I don’t like to moralize. It’s cheap and lazy for me to assert that my preferred lifestyle is righteous and civic minded, while someone else’s is selfish and antisocial. I struggle not to go there in cases like this.

It’s not moralizing to observe that there are real, significant costs to constantly litigating the location and availability of services that are part of a functioning community. Vancouver is perhaps the most expensive city in the Western Hemisphere, and anything that makes child care even more difficult to provide and attain in a place like that should meet with reflexive skepticism. If, that is, you view your neighbors with children—even if you don’t have them yourself—as people with whom you share an environment and a common interest.

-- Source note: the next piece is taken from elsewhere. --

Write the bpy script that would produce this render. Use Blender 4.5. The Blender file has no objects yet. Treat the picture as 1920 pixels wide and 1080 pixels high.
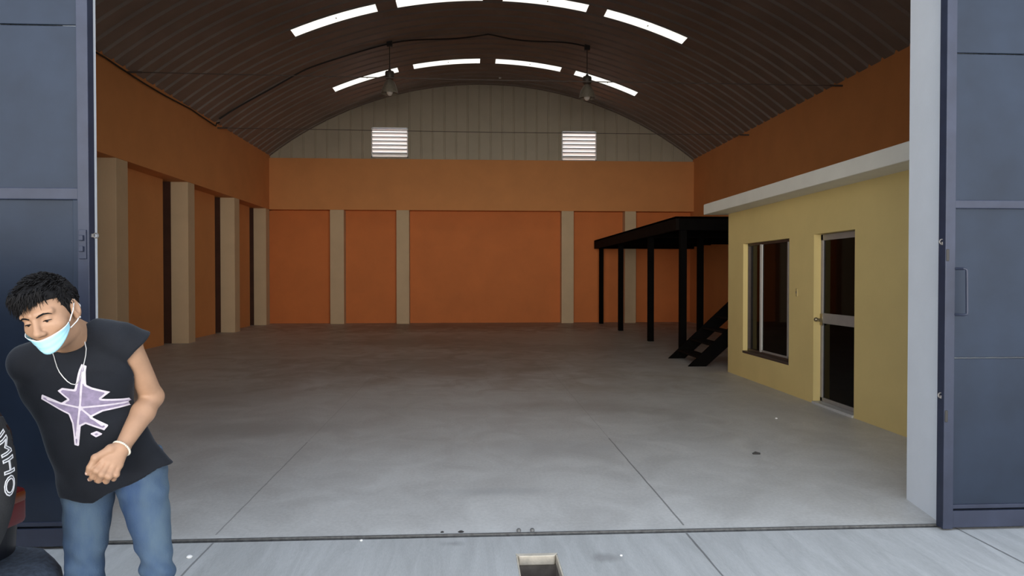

It’s hard enough to get by in British Columbia or California, and not least of all for parents. Can we not make it harder? Is that too much to ask?

I will also suggest that it is a misuse of the power of government to litigate issues whose effects are hyper local. The misuse is most galling to me in the Davis case, where one aggrieved household is demanding a state-level environmental review of something that negatively affects, at most, the residents of one block. We would be well served to rediscover the principle of subsidiarity: let issues be resolved at the most local level of decision-making competent to resolve them.

Here’s where I can’t help but moralize a little. The actions of the Vancouver and Davis neighbors here smack to me of some deep civic rot that has set in, nearly a century into the Suburban Experiment. I fear that the biggest obstacle to building stronger towns and neighborhoods, today, is a dominant culture that says that your neighborhood is no longer a project in community-building in which you are engaged alongside your neighbors.

No, your neighborhood is now a consumer product, and you are the customer. And if something threatens your enjoyment of the product you paid for, well, better demand to speak with the manager.